## Requirement
Your task is to retype, word for word, the lines from the start of the data through the line holding "SC.camera = cam". Do not include the pictures.

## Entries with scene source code
────────────────

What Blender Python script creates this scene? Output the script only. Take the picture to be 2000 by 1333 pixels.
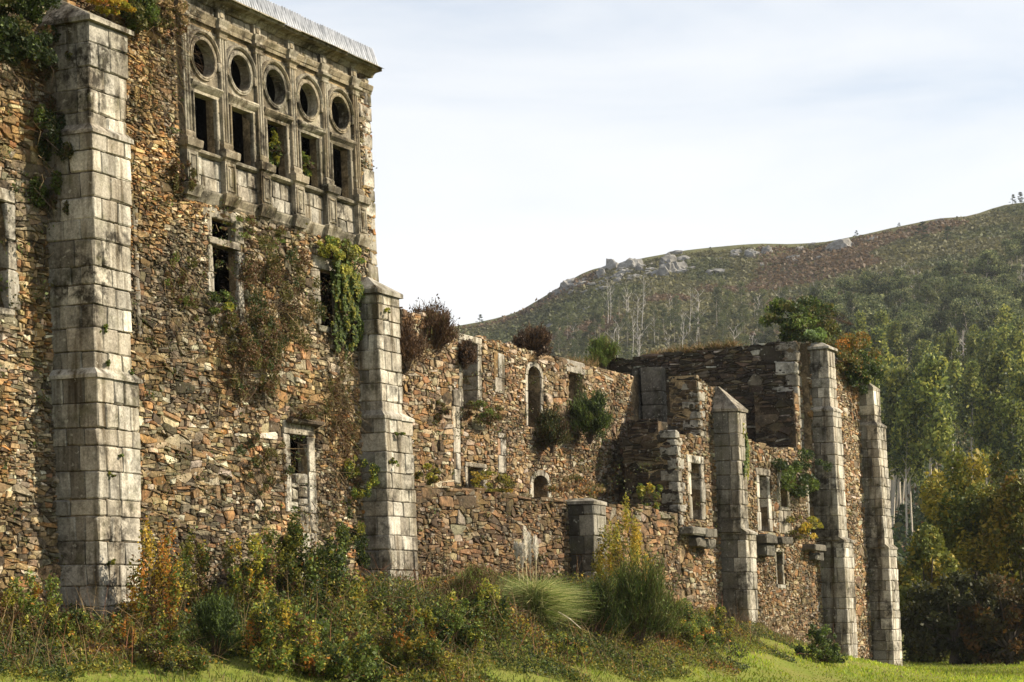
import bpy, math, random
import numpy as np

for _o in list(bpy.data.objects):
    bpy.data.objects.remove(_o)
SC = bpy.context.scene
COL = SC.collection
R = random.Random(7)
NR = np.random.default_rng(11)

# ------------------------------------------------------------------ camera
EYE = 1.6
FPX, HX, HY = 4000.0, 1000.0, 1180.0       # focal length and horizon in photo pixels (2000 wide)
cam_d = bpy.data.cameras.new('camera')
cam = bpy.data.objects.new('camera', cam_d)
COL.objects.link(cam)
cam.location = (0, 0, EYE)
cam.rotation_euler = (math.radians(90), 0, 0)
cam_d.sensor_width = 36
cam_d.lens = 36 * FPX / 2000
cam_d.shift_y = (HY - 666.5) / 2000
cam_d.clip_end = 5000
SC.camera = cam

# ------------------------------------------------------------------ sky, sun, exposure
SUN_EL, SUN_AZ = 35.0, 3.0                 # azimuth counted from +X towards +Y
world = bpy.data.worlds.new('World')
SC.world = world
world.use_nodes = True
wn, wl = world.node_tree.nodes, world.node_tree.links
wn.clear()
w_out = wn.new('ShaderNodeOutputWorld')
w_bg = wn.new('ShaderNodeBackground')
w_sky = wn.new('ShaderNodeTexSky')
w_sky.sky_type = 'NISHITA'
w_sky.sun_disc = False
w_sky.sun_elevation = math.radians(SUN_EL)
w_sky.sun_rotation = math.radians(90 - SUN_AZ)
w_sky.air_density = 1.0
w_sky.dust_density = 1.0
w_bg.inputs['Strength'].default_value = 0.1
w_tc = wn.new('ShaderNodeTexCoord')
w_map = wn.new('ShaderNodeMapping')
w_map.inputs['Scale'].default_value = (1.6, 1.6, 6.5)
w_map.inputs['Rotation'].default_value = (0.0, 0.16, 0.3)
w_noise = wn.new('ShaderNodeTexNoise')
w_noise.inputs['Scale'].default_value = 2.3
w_noise.inputs['Detail'].default_value = 7
w_noise.inputs['Roughness'].default_value = 0.55
w_noise.inputs['Distortion'].default_value = 0.5
w_ramp = wn.new('ShaderNodeValToRGB')          # thickness of the cirrus veil
w_ramp.color_ramp.elements[0].position = 0.3
w_ramp.color_ramp.elements[0].color = (0.19, 0.19, 0.19, 1)
w_ramp.color_ramp.elements[1].position = 0.7
w_ramp.color_ramp.elements[1].color = (0.6, 0.6, 0.6, 1)
w_sep = wn.new('ShaderNodeSeparateXYZ')
w_abs = wn.new('ShaderNodeMath'); w_abs.operation = 'MAXIMUM'; w_abs.inputs[1].default_value = 0.04
w_div = wn.new('ShaderNodeMath'); w_div.operation = 'DIVIDE'
w_neg = wn.new('ShaderNodeMath'); w_neg.operation = 'MULTIPLY'; w_neg.inputs[1].default_value = -1.0
w_exp = wn.new('ShaderNodeMath'); w_exp.operation = 'EXPONENT'
w_inv = wn.new('ShaderNodeMath'); w_inv.operation = 'SUBTRACT'; w_inv.inputs[0].default_value = 1.0
w_mix = wn.new('ShaderNodeMixRGB')
w_mix.inputs['Color2'].default_value = (6.2, 6.27, 6.35, 1)
wl.new(w_tc.outputs['Generated'], w_map.inputs['Vector'])
wl.new(w_tc.outputs['Generated'], w_sep.inputs[0])
wl.new(w_sep.outputs['Z'], w_abs.inputs[0])
wl.new(w_map.outputs['Vector'], w_noise.inputs['Vector'])
wl.new(w_noise.outputs['Fac'], w_ramp.inputs['Fac'])
wl.new(w_ramp.outputs['Color'], w_div.inputs[0])
wl.new(w_abs.outputs[0], w_div.inputs[1])
wl.new(w_div.outputs[0], w_neg.inputs[0])
wl.new(w_neg.outputs[0], w_exp.inputs[0])
wl.new(w_exp.outputs[0], w_inv.inputs[1])
wl.new(w_inv.outputs[0], w_mix.inputs['Fac'])
wl.new(w_sky.outputs['Color'], w_mix.inputs['Color1'])
wl.new(w_mix.outputs['Color'], w_bg.inputs['Color'])
wl.new(w_bg.outputs['Background'], w_out.inputs['Surface'])

sun_d = bpy.data.lights.new('sun', 'SUN')
sun_d.energy = 5.0
sun_d.angle = math.radians(0.5)
sun_d.color = (1.0, 0.89, 0.71)
sun = bpy.data.objects.new('sun', sun_d)
COL.objects.link(sun)
sun.location = (60, -10, 60)
sun.rotation_euler = (math.radians(90 - SUN_EL), 0, math.radians(SUN_AZ + 90))

SC.view_settings.view_transform = 'Standard'
SC.view_settings.look = 'None'
SC.view_settings.exposure = 0.76
SC.view_settings.gamma = 1.0
SC.render.engine = 'CYCLES'
SC.cycles.use_denoising = True
SC.cycles.max_bounces = 5
SC.cycles.diffuse_bounces = 1
SC.cycles.transmission_bounces = 3
SC.cycles.transparent_max_bounces = 4
SC.cycles.caustics_reflective = False
SC.cycles.caustics_refractive = False

# ------------------------------------------------------------------ geometry of the place
DX, DY = math.sin(math.radians(27.1)), math.cos(math.radians(27.1))   # along the walls
NX, NY = DY, -DX                                                        # out of the walls
X0, Y0 = -8.1, 36.0


class Frame:
    """coordinates of a wall face: s along it, n out of it (battered by b per metre of height), z up"""
    def __init__(self, n0, b, zref):
        self.n0, self.b, self.zref = n0, b, zref

    def n(self, z, dn=0.0):
        return self.n0 + dn - self.b * (z - self.zref)

    def w(self, s, dn, z):
        s = np.asarray(s, float); z = np.asarray(z, float)
        n = self.n0 + np.asarray(dn, float) - self.b * (z - self.zref)
        s, n, z = np.broadcast_arrays(s, n, z)
        return np.stack([X0 + s * DX + n * NX, Y0 + s * DY + n * NY, z], -1)

    def sz(self, u, v, dn=0.0):
        """where the sight line through photo pixel (u, v) meets this face"""
        z = 4.0
        k = (u - HX) / FPX
        for _ in range(12):
            n = self.n(z, dn)
            s = (k * (Y0 + n * NY) - X0 - n * NX) / (DX - k * DY)
            z = EYE + (Y0 + s * DY + n * NY) * (HY - v) / FPX
        return s, z

    def dn_at(self, u, s, z):
        """how far out of the face a point at (s, z) stands when seen at column u"""
        k = (u - HX) / FPX
        return (k * (Y0 + s * DY) - X0 - s * DX) / (NX - k * NY) - self.n(z)


FRONT = Frame(0.0, 0.05, 0.0)
BACK = Frame(-6.7, 0.012, 4.0)


def sn_of(X, Y):
    x, y = X - X0, Y - Y0
    return x * DX + y * DY, x * NX + y * NY


def sstep(a, b, x):
    t = np.clip((np.asarray(x, float) - a) / (b - a), 0, 1)
    return t * t * (3 - 2 * t)


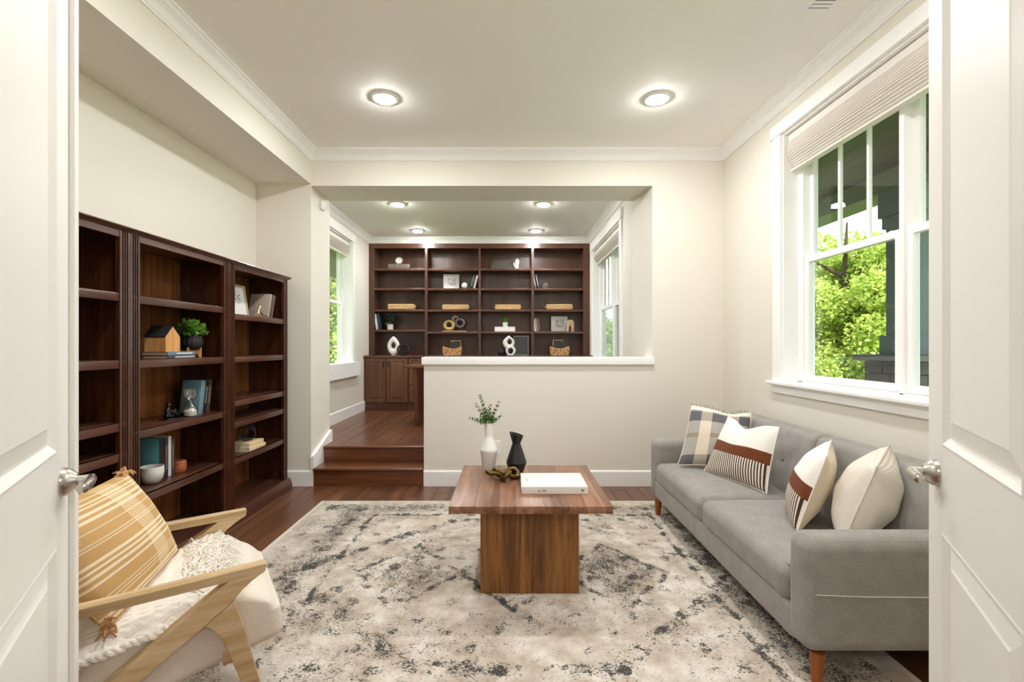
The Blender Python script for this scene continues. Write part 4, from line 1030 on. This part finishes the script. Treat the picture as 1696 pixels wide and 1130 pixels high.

────────────────

## Expected output
What Blender Python script creates this scene? Output the script only. Take the picture to be 2000 by 1333 pixels.
import bpy, math, random
import numpy as np

for _o in list(bpy.data.objects):
    bpy.data.objects.remove(_o)
SC = bpy.context.scene
COL = SC.collection
R = random.Random(7)
NR = np.random.default_rng(11)

# ------------------------------------------------------------------ camera
EYE = 1.6
FPX, HX, HY = 4000.0, 1000.0, 1180.0       # focal length and horizon in photo pixels (2000 wide)
cam_d = bpy.data.cameras.new('camera')
cam = bpy.data.objects.new('camera', cam_d)
COL.objects.link(cam)
cam.location = (0, 0, EYE)
cam.rotation_euler = (math.radians(90), 0, 0)
cam_d.sensor_width = 36
cam_d.lens = 36 * FPX / 2000
cam_d.shift_y = (HY - 666.5) / 2000
cam_d.clip_end = 5000
SC.camera = cam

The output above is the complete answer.